━━ DATA LINES

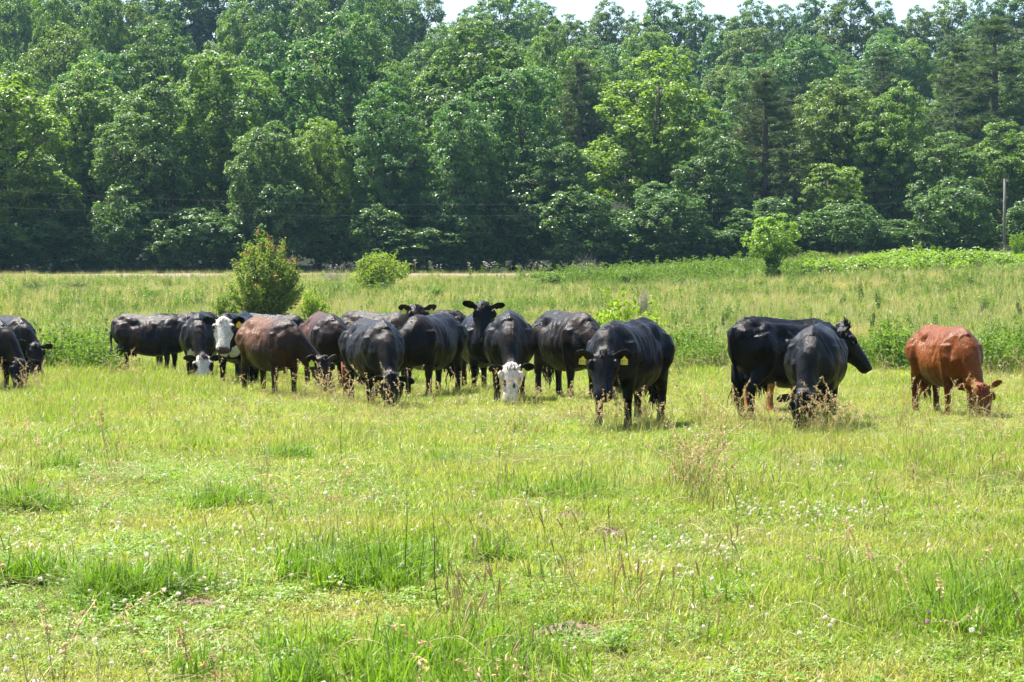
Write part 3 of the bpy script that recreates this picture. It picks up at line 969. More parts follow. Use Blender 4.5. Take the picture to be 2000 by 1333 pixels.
def broad_tree(seed, H=16.0, Rr=4.2, low=.03, lobes=34, dens=4.2, leaf=.205, zs=1.15, egg=.4, lob=(.20, .42), puff=(.30, .62), open_=0.06):
    """crown mesh and trunk mesh of a broadleaf tree of height H and crown radius Rr: big overlapping lobes,
    each covered with small puffs of leaf sprays"""
    rng = np.random.default_rng(seed)
    crown = MB()
    trunk = MB()
    zb, zt = H * low, H
    cz, hz_ = (zb + zt) / 2, (zt - zb) / 2
    L = []
    tries = 0
    while len(L) < lobes and tries < 6000:
        tries += 1
        lr = Rr * rng.uniform(*lob)
        d = sphere_pts(1, rng)[0]
        k = rng.uniform(.55, 1.0)
        p = np.array([d[0] * (Rr - lr) * k, d[1] * (Rr - lr) * k, cz + d[2] * max(.1, hz_ - lr * zs) * (.35 + .65 * k)])
        u = (p[2] - cz) / hz_
        p[:2] *= 1 - egg * max(0, u) ** 2 - .15 * max(0, -u) ** 2
        gap = .62 if tries < 3000 else .42
        if all(np.linalg.norm((p - q[0]) / np.array([1, 1, 1.1])) > gap * (lr + q[1]) * .75 for q in L):
            L.append((p, lr))
    top = max(p[2] + lr * zs for p, lr in L)
    for p, lr in L:
        p[2] += (H - top) * max(0, p[2] / H)
    sway = rng.normal(0, .25, 2) * Rr / 4
    tp = np.array([[0, 0, -.4], [0, 0, H * .08], [sway[0] * .5, sway[1] * .5, H * .3], [sway[0], sway[1], H * .55], [sway[0] * 1.2, sway[1] * 1.2, H * .82]])
    r0 = .017 * H + .03
    V, Q = tube(tp, [r0 * 1.25, r0, r0 * .8, r0 * .55, r0 * .16], 8)
    trunk.add(V, Q)
    for p, lr in L:
        h0 = np.clip(p[2] - np.linalg.norm(p[:2]) * .9 - .1 * H, H * .12, H * .75)
        b0 = np.array([np.interp(h0, tp[:, 2], tp[:, i]) for i in range(3)])
        m = (b0 + p) / 2 + np.array([0, 0, -.03 * H]) + rng.normal(0, .03 * Rr, 3)
        rb = r0 * np.interp(h0, [0, H], [.55, .12])
        V, Q = tube(np.array([b0, b0 * .6 + m * .4, m, p * .75 + m * .25, p]), np.array([1, .85, .6, .4, .18]) * rb, 5)
        trunk.add(V, Q)
        for q in range(4):
            e = p + sphere_pts(1, rng)[0] * lr * .85
            V, Q = tube(np.array([m * .3 + p * .7, (p + e) / 2, e]), np.array([.35, .22, .08]) * rb, 4)
            trunk.add(V, Q)
    C = np.array([p for p, _ in L])
    Rl = np.array([r for _, r in L])
    for i, (p, lr) in enumerate(L):
        pr = puff[0] * .5 + puff[1] * .5
        ns = int(dens * lr * lr * 4 / (pr * pr) * .30)
        d = sphere_pts(ns, rng)
        k3 = vnoise(d[:, 0] * 2 + 7 + i, d[:, 1] * 2 + d[:, 2] * 3 + 11, .55, seed % 7)
        c = p + d * lr * (.72 + .42 * k3 + rng.normal(0, .07, ns))[:, None] * np.array([1, 1, zs])
        inside = np.zeros(ns, bool)
        for j in range(len(L)):
            if j != i:
                inside |= (((c - C[j]) / np.array([1, 1, zs])) ** 2).sum(1) < (Rl[j] * .80) ** 2
        keep = ~inside & (c[:, 2] > .15) & (rng.random(ns) > open_ + .55 * (k3 < .26))
        for ci, di in zip(c[keep], d[keep]):
            cs = puff[0] + (puff[1] - puff[0]) * rng.random() ** 1.7
            nl = int(26 * (cs / pr) ** 2 * (pr / .48) ** 2 * (.28 / leaf) ** 2 * rng.uniform(.8, 1.25))
            q = sphere_pts(max(nl, 6), rng)
            flip = (q * (di + np.array([0, 0, .4]))).sum(1) < -.35
            q[flip] *= -1
            off = q * cs * rng.uniform(.5, 1.1, (len(q), 1)) * np.array([1, 1, .8])
            N = q * .55 + di * .30 + np.array([0, 0, .38]) + rng.normal(0, .40, (len(q), 3))
            leaf_quads(crown, ci + off, N, leaf, rng, aspect=.78, droop=.12)
    ni = 900
    P = np.stack([rng.uniform(-.5, .5, ni) * Rr, rng.uniform(-.5, .5, ni) * Rr, rng.uniform(zb + .05 * H, zt * .72, ni)], -1)
    leaf_quads(crown, P, rng.normal(0, 1, (ni, 3)) + np.array([0, 0, .6]), leaf * 1.3, rng)
    return crown.mesh('crown', M_leaf, smooth=False), trunk.mesh('trunk', M_bark)


def pine_tree(seed, H=17.0, Rr=3.2, low=.28, taper=.8, tuft=.55, per=34, whorls=17):
    rng = np.random.default_rng(seed)
    crown, trunk = MB(), MB()
    r0 = .014 * H + .04
    V, Q = tube([[0, 0, -.4], [.05, 0, H * .3], [.08, .05, H * .7], [.05, .03, H * .98]], [r0 * 1.2, r0, r0 * .6, r0 * .08], 8)
    trunk.add(V, Q)
    for w in range(whorls):
        t = w / (whorls - 1)
        z = H * (low + (1 - low) * t * .97)
        ln = Rr * ((1 - t) ** taper) * rng.uniform(.75, 1.15) + .35
        if t < .25:
            ln *= .6 + 1.6 * t
        for q in range(rng.integers(4, 7)):
            a = rng.uniform(0, 2 * np.pi)
            d = np.array([math.cos(a), math.sin(a), 0])
            l2 = ln * rng.uniform(.7, 1.15)
            e = np.array([0, 0, z]) + d * l2 + np.array([0, 0, l2 * rng.uniform(.0, .35)])
            m = np.array([0, 0, z]) + d * l2 * .5 + np.array([0, 0, l2 * .04])
            V, Q = tube([[0, 0, z], m, e], np.array([.05, .035, .012]) * (.5 + .5 * (1 - t)) * H / 15, 4)
            trunk.add(V, Q)
            nt = max(4, int(l2 * 4.2))
            for s_ in np.linspace(.3, 1.04, nt):
                c = (1 - s_) ** 2 * np.array([0, 0, z]) + 2 * (1 - s_) * s_ * m + s_ ** 2 * e + rng.normal(0, .16, 3) * np.array([1.6, 1.6, .8])
                n_ = per
                dv = sphere_pts(n_, rng)
                dv = dv * np.array([1, 1, .7]) + d * .5 + np.array([0, 0, .35])
                dv /= np.linalg.norm(dv, axis=1)[:, None]
                ln_ = tuft * rng.uniform(.6, 1.1, n_)
                wv = np.cross(dv, rng.normal(0, 1, (n_, 3)))
                wv /= np.linalg.norm(wv, axis=1)[:, None] + 1e-9
                wd = .022
                A = c + dv * .03
                Bq = c + dv * ln_[:, None]
                V = np.stack([A - wv * wd, A + wv * wd, Bq], 1).reshape(-1, 3)
                crown.add(V, np.arange(n_ * 3).reshape(-1, 3), rnd=np.repeat(rng.random(n_), 3))
    return crown.mesh('crown', M_needle, smooth=False), trunk.mesh('trunk', M_bark)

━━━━

EXERCISE TASK: Return the listing above word for word, with the pictures removed.

TASK RESULT:
Write part 3 of the bpy script that recreates this picture. It picks up at line 969. More parts follow. Use Blender 4.5. Take the picture to be 2000 by 1333 pixels.
def broad_tree(seed, H=16.0, Rr=4.2, low=.03, lobes=34, dens=4.2, leaf=.205, zs=1.15, egg=.4, lob=(.20, .42), puff=(.30, .62), open_=0.06):
    """crown mesh and trunk mesh of a broadleaf tree of height H and crown radius Rr: big overlapping lobes,
    each covered with small puffs of leaf sprays"""
    rng = np.random.default_rng(seed)
    crown = MB()
    trunk = MB()
    zb, zt = H * low, H
    cz, hz_ = (zb + zt) / 2, (zt - zb) / 2
    L = []
    tries = 0
    while len(L) < lobes and tries < 6000:
        tries += 1
        lr = Rr * rng.uniform(*lob)
        d = sphere_pts(1, rng)[0]
        k = rng.uniform(.55, 1.0)
        p = np.array([d[0] * (Rr - lr) * k, d[1] * (Rr - lr) * k, cz + d[2] * max(.1, hz_ - lr * zs) * (.35 + .65 * k)])
        u = (p[2] - cz) / hz_
        p[:2] *= 1 - egg * max(0, u) ** 2 - .15 * max(0, -u) ** 2
        gap = .62 if tries < 3000 else .42
        if all(np.linalg.norm((p - q[0]) / np.array([1, 1, 1.1])) > gap * (lr + q[1]) * .75 for q in L):
            L.append((p, lr))
    top = max(p[2] + lr * zs for p, lr in L)
    for p, lr in L:
        p[2] += (H - top) * max(0, p[2] / H)
    sway = rng.normal(0, .25, 2) * Rr / 4
    tp = np.array([[0, 0, -.4], [0, 0, H * .08], [sway[0] * .5, sway[1] * .5, H * .3], [sway[0], sway[1], H * .55], [sway[0] * 1.2, sway[1] * 1.2, H * .82]])
    r0 = .017 * H + .03
    V, Q = tube(tp, [r0 * 1.25, r0, r0 * .8, r0 * .55, r0 * .16], 8)
    trunk.add(V, Q)
    for p, lr in L:
        h0 = np.clip(p[2] - np.linalg.norm(p[:2]) * .9 - .1 * H, H * .12, H * .75)
        b0 = np.array([np.interp(h0, tp[:, 2], tp[:, i]) for i in range(3)])
        m = (b0 + p) / 2 + np.array([0, 0, -.03 * H]) + rng.normal(0, .03 * Rr, 3)
        rb = r0 * np.interp(h0, [0, H], [.55, .12])
        V, Q = tube(np.array([b0, b0 * .6 + m * .4, m, p * .75 + m * .25, p]), np.array([1, .85, .6, .4, .18]) * rb, 5)
        trunk.add(V, Q)
        for q in range(4):
            e = p + sphere_pts(1, rng)[0] * lr * .85
            V, Q = tube(np.array([m * .3 + p * .7, (p + e) / 2, e]), np.array([.35, .22, .08]) * rb, 4)
            trunk.add(V, Q)
    C = np.array([p for p, _ in L])
    Rl = np.array([r for _, r in L])
    for i, (p, lr) in enumerate(L):
        pr = puff[0] * .5 + puff[1] * .5
        ns = int(dens * lr * lr * 4 / (pr * pr) * .30)
        d = sphere_pts(ns, rng)
        k3 = vnoise(d[:, 0] * 2 + 7 + i, d[:, 1] * 2 + d[:, 2] * 3 + 11, .55, seed % 7)
        c = p + d * lr * (.72 + .42 * k3 + rng.normal(0, .07, ns))[:, None] * np.array([1, 1, zs])
        inside = np.zeros(ns, bool)
        for j in range(len(L)):
            if j != i:
                inside |= (((c - C[j]) / np.array([1, 1, zs])) ** 2).sum(1) < (Rl[j] * .80) ** 2
        keep = ~inside & (c[:, 2] > .15) & (rng.random(ns) > open_ + .55 * (k3 < .26))
        for ci, di in zip(c[keep], d[keep]):
            cs = puff[0] + (puff[1] - puff[0]) * rng.random() ** 1.7
            nl = int(26 * (cs / pr) ** 2 * (pr / .48) ** 2 * (.28 / leaf) ** 2 * rng.uniform(.8, 1.25))
            q = sphere_pts(max(nl, 6), rng)
            flip = (q * (di + np.array([0, 0, .4]))).sum(1) < -.35
            q[flip] *= -1
            off = q * cs * rng.uniform(.5, 1.1, (len(q), 1)) * np.array([1, 1, .8])
            N = q * .55 + di * .30 + np.array([0, 0, .38]) + rng.normal(0, .40, (len(q), 3))
            leaf_quads(crown, ci + off, N, leaf, rng, aspect=.78, droop=.12)
    ni = 900
    P = np.stack([rng.uniform(-.5, .5, ni) * Rr, rng.uniform(-.5, .5, ni) * Rr, rng.uniform(zb + .05 * H, zt * .72, ni)], -1)
    leaf_quads(crown, P, rng.normal(0, 1, (ni, 3)) + np.array([0, 0, .6]), leaf * 1.3, rng)
    return crown.mesh('crown', M_leaf, smooth=False), trunk.mesh('trunk', M_bark)


def pine_tree(seed, H=17.0, Rr=3.2, low=.28, taper=.8, tuft=.55, per=34, whorls=17):
    rng = np.random.default_rng(seed)
    crown, trunk = MB(), MB()
    r0 = .014 * H + .04
    V, Q = tube([[0, 0, -.4], [.05, 0, H * .3], [.08, .05, H * .7], [.05, .03, H * .98]], [r0 * 1.2, r0, r0 * .6, r0 * .08], 8)
    trunk.add(V, Q)
    for w in range(whorls):
        t = w / (whorls - 1)
        z = H * (low + (1 - low) * t * .97)
        ln = Rr * ((1 - t) ** taper) * rng.uniform(.75, 1.15) + .35
        if t < .25:
            ln *= .6 + 1.6 * t
        for q in range(rng.integers(4, 7)):
            a = rng.uniform(0, 2 * np.pi)
            d = np.array([math.cos(a), math.sin(a), 0])
            l2 = ln * rng.uniform(.7, 1.15)
            e = np.array([0, 0, z]) + d * l2 + np.array([0, 0, l2 * rng.uniform(.0, .35)])
            m = np.array([0, 0, z]) + d * l2 * .5 + np.array([0, 0, l2 * .04])
            V, Q = tube([[0, 0, z], m, e], np.array([.05, .035, .012]) * (.5 + .5 * (1 - t)) * H / 15, 4)
            trunk.add(V, Q)
            nt = max(4, int(l2 * 4.2))
            for s_ in np.linspace(.3, 1.04, nt):
                c = (1 - s_) ** 2 * np.array([0, 0, z]) + 2 * (1 - s_) * s_ * m + s_ ** 2 * e + rng.normal(0, .16, 3) * np.array([1.6, 1.6, .8])
                n_ = per
                dv = sphere_pts(n_, rng)
                dv = dv * np.array([1, 1, .7]) + d * .5 + np.array([0, 0, .35])
                dv /= np.linalg.norm(dv, axis=1)[:, None]
                ln_ = tuft * rng.uniform(.6, 1.1, n_)
                wv = np.cross(dv, rng.normal(0, 1, (n_, 3)))
                wv /= np.linalg.norm(wv, axis=1)[:, None] + 1e-9
                wd = .022
                A = c + dv * .03
                Bq = c + dv * ln_[:, None]
                V = np.stack([A - wv * wd, A + wv * wd, Bq], 1).reshape(-1, 3)
                crown.add(V, np.arange(n_ * 3).reshape(-1, 3), rnd=np.repeat(rng.random(n_), 3))
    return crown.mesh('crown', M_needle, smooth=False), trunk.mesh('trunk', M_bark)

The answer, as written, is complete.